In a separate SEC-reported movement on March 11, 2026, Smith acquired 73,372 shares of Class A Common Stock with a reported value of $0. That allotment reflects the vesting tied to performance-based restricted stock units that were granted on April 15, 2025, and became payable upon achievement of specified performance criteria.


Market context around the insider activity shows the stock has underperformed year-to-date, down 18% and trading well below its 52-week high of $38.80. At the same time, corporate-level capital actions have been notable: management has been active in repurchasing shares, and the board announced a share buyback program.

Valuation and profitability metrics cited alongside the transaction indicate a price-to-earnings ratio of 40.86 and gross profit margins of 79% for the company. A Fair Value assessment included in platform analysis suggests Box may be undervalued, and a detailed research report is available on that platform for subscribers seeking further valuation context.


Box’s most recent operating results, covering the fourth quarter of fiscal 2026, beat market expectations. The company reported earnings per share of $0.49 versus an expected $0.34 and posted revenue of $306 million compared with a consensus estimate of $304.28 million. Revenue growth in the period was 8% on a constant-currency basis, a pace noted as slightly ahead of one analyst's estimate.

Management provided forward guidance that outlines a fiscal 2027 revenue growth target of 9% on a constant-currency basis, which the company characterized as stronger than certain market assumptions. The revenue outlook contributed to at least one brokerage reaffirming a Buy rating and setting a price target of $45.00. Conversely, another firm trimmed its price target to $28 from $31 and maintained a Neutral rating, citing concerns regarding margin trends.
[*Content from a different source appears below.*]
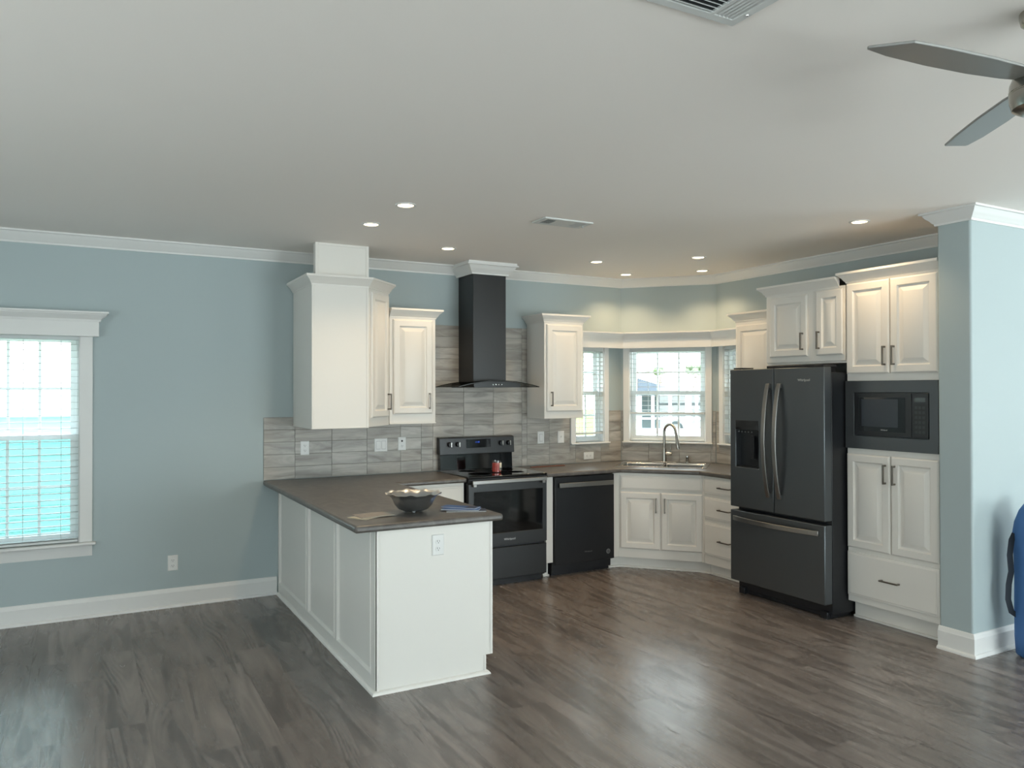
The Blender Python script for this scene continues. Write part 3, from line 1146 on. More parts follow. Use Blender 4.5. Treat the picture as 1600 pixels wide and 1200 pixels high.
mb.build('shoe_molding', M['cab'], t)


# ------------------------------------------------------------------ refrigerator
t = thing('refrigerator', 'black french-door refrigerator with ice dispenser and curved steel handles', 'refrigerator', (4.56, -1.750, 0), RR)
FW = .910
mb = MB(); mb.box(.006, FW - .006, .085, .80, .03, 1.755); mb.build('body', M['black_paint'], t, bevel=.004)
SPL = .452
mb = MB()
mb.grid([0, .060, .300, SPL - .003], [.700, 1.020, 1.315, 1.392, 1.792],
        lambda i, j: (.055, 0) if (i, j) == (1, 1) else (.0, 0), .078)
dl = mb.build('door', M['black_steel'], t, bevel=.006)
mb = MB(); mb.box(SPL + .003, FW, .0, .078, .700, 1.792)
dr_ = mb.build('door', M['black_steel'], t, bevel=.006)
mb = MB(); mb.box(0, FW, .0, .078, .112, .672)
fz = mb.build('freezer_drawer', M['black_steel'], t, bevel=.006)
# dispenser
ds = mb = MB(); mb.box(.062, .298, -.003, .002, 1.318, 1.390)
mb.build('dispenser_display', M['black_glass'], dl, bevel=.001)
M['button'] = mat('button_silver', (110, 114, 116), .4, .3)
for k in range(5):
    mb = MB(); mb.lathe([(.006, -.0045), (.006, -.002)], (.098 + k * .034, 0, 1.300), 12, 'y')
    mb.build('dispenser_button', M['button'], dl)
mb = MB(); mb.box(.062, .298, .050, .054, 1.022, 1.313); mb.build('dispenser_recess', M['dark_panel'], dl)
mb = MB(); mb.box(.200, .235, .020, .032, 1.09, 1.27); mb.box(.238, .242, .010, .030, 1.09, 1.26); mb.build('dispenser_paddle', M['dark_panel'], dl, bevel=.002)
mb = MB(); mb.box(.070, .290, .004, .052, 1.021, 1.029); mb.build('drip_tray', M['dark_panel'], dl)


def bow(x, z0, z1, out, w_):
    P = []
    for k in range(17):
        u = k / 16
        P.append((x, -.012 - out * math.sin(PI * u) ** .8, z0 + (z1 - z0) * u))
    return P


for par, xx in ((dl, SPL - .045), (dr_, SPL + .062)):
    mb = MB(); mb.tube(bow(xx, .812, 1.676, .055, .03), 0, flat=(.036, .013))
    mb.box(xx - .016, xx + .016, -.016, .001, .812, .845); mb.box(xx - .016, xx + .016, -.016, .001, 1.643, 1.676)
    mb.build('handle', M['handle_steel'], par, bevel=.003)
P = [(.045 + .82 * k / 16, -.012 - .052 * math.sin(PI * k / 16) ** .8, .612) for k in range(17)]
mb = MB(); mb.tube(P, 0, flat=(.013, .036))
mb.box(.045, .078, -.016, .001, .596, .628); mb.box(.832, .865, -.016, .001, .596, .628)
mb.build('handle', M['handle_steel'], fz, bevel=.003)
mb = MB(); mb.box(.02, FW - .02, .090, .30, .005, .098); mb.box(.03, .09, .06, .12, .0, .05); mb.box(FW - .09, FW - .03, .06, .12, .0, .05)
mb.build('base_grille', M['black_paint'], t, bevel=.004)
mb = MB(); mb.box(.30, .85, .09, .20, 1.755, 1.815); mb.build('hinge_cover', M['black_paint'], t, bevel=.004)
for a in (.02, FW - .10):
    mb = MB(); mb.box(a, a + .08, .02, .16, 1.7925, 1.806); mb.build('hinge_cap', M['black_paint'], t, bevel=.003)
text('brand_lettering', 'Whirlpool', .026, (.735, -.0012, 1.700), t, M['logo'])

# ------------------------------------------------------------------ range
t = thing('range', 'black electric range with glass top and rear control panel', 'range', (2.744, -.012, 0))
RW = .752
mb = MB(); mb.box(.004, RW - .004, -.615, -.0, .045, .902); mb.build('body', M['black_paint'], t, bevel=.003)
mb = MB(); mb.box(0, RW, -.655, -.055, .902, .921); mb.build('cooktop', M['black_glass'], t, bevel=.006, seg=3)
mb = MB(); mb.box(.002, RW - .002, -.652, -.615, .866, .903); mb.build('front_trim', M['black_paint'], t, bevel=.004)
M['burner'] = mat('burner_grey', (58, 58, 60), .3)
for (bx, by, br) in ((.2, -.46, .10), (.55, -.46, .075), (.2, -.21, .075), (.55, -.21, .10)):
    mb = MB(); mb.lathe([(br, .9212), (br, .9216), (br - .003, .9216), (br - .003, .9212)], (bx, by, 0), 40)
    mb.build('burner_ring', M['burner'], t)
mb = MB(); mb.prism_x([(-.001, .921), (-.058, .921), (-.050, 1.030), (-.050, 1.062), (-.001, 1.062)], .012, RW - .014)
mb.build('backguard_neck', M['black_glass'], t, bevel=.002)
mb = MB(); mb.prism_x([(-.001, 1.062), (-.072, 1.058), (-.060, 1.205), (-.030, 1.212), (-.001, 1.212)], 0, RW)
bgd = mb.build('control_panel', M['dark_steel'], t, bevel=.004)


def tilt_y(z):
    return -.072 + (z - 1.058) * (.012 / .147)


mb = MB(); mb.prism_x([(tilt_y(1.112) + .004, 1.112), (tilt_y(1.112) - .0015, 1.112), (tilt_y(1.188) - .0015, 1.188), (tilt_y(1.188) + .004, 1.188)], .262, .508)
mb.build('display_glass', M['black_glass'], bgd)
text('clock_digits', '11:38', .020, (.372, tilt_y(1.160) - .0022, 1.162), bgd, M['display'])
for kx in (.098, .178, .612, .690):
    mb = MB(); mb.lathe([(.0, -.034), (.019, -.034), (.0215, -.030), (.0225, 0.0)], (kx, tilt_y(1.148), 1.148), 28, 'y')
    kb = mb.build('knob', M['black_paint'], bgd)
    mb = MB(); mb.box(kx - .005, kx + .005, tilt_y(1.148) - .046, tilt_y(1.148) - .030, 1.126, 1.170)
    mb.build('knob_grip', M['steel'], kb, bevel=.002)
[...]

These developments - insider selling executed under an established trading plan, the vesting of performance-based awards, a recent earnings beat, and the initiation of a share repurchase - together form the current backdrop for investors evaluating Box’s financial direction.

Risks

  • Share-price volatility - the stock had declined 18% year-to-date and trades materially below its 52-week high of $38.80, which could affect investor sentiment and market liquidity.
  • Margin uncertainty - differing analyst views include a firm lowering its price target due to margin outlook concerns, indicating potential pressure on profitability expectations.
  • Analyst divergence - with brokers maintaining mixed ratings and price targets, market consensus on valuation and near-term performance is not uniform, which could lead to variable investor responses.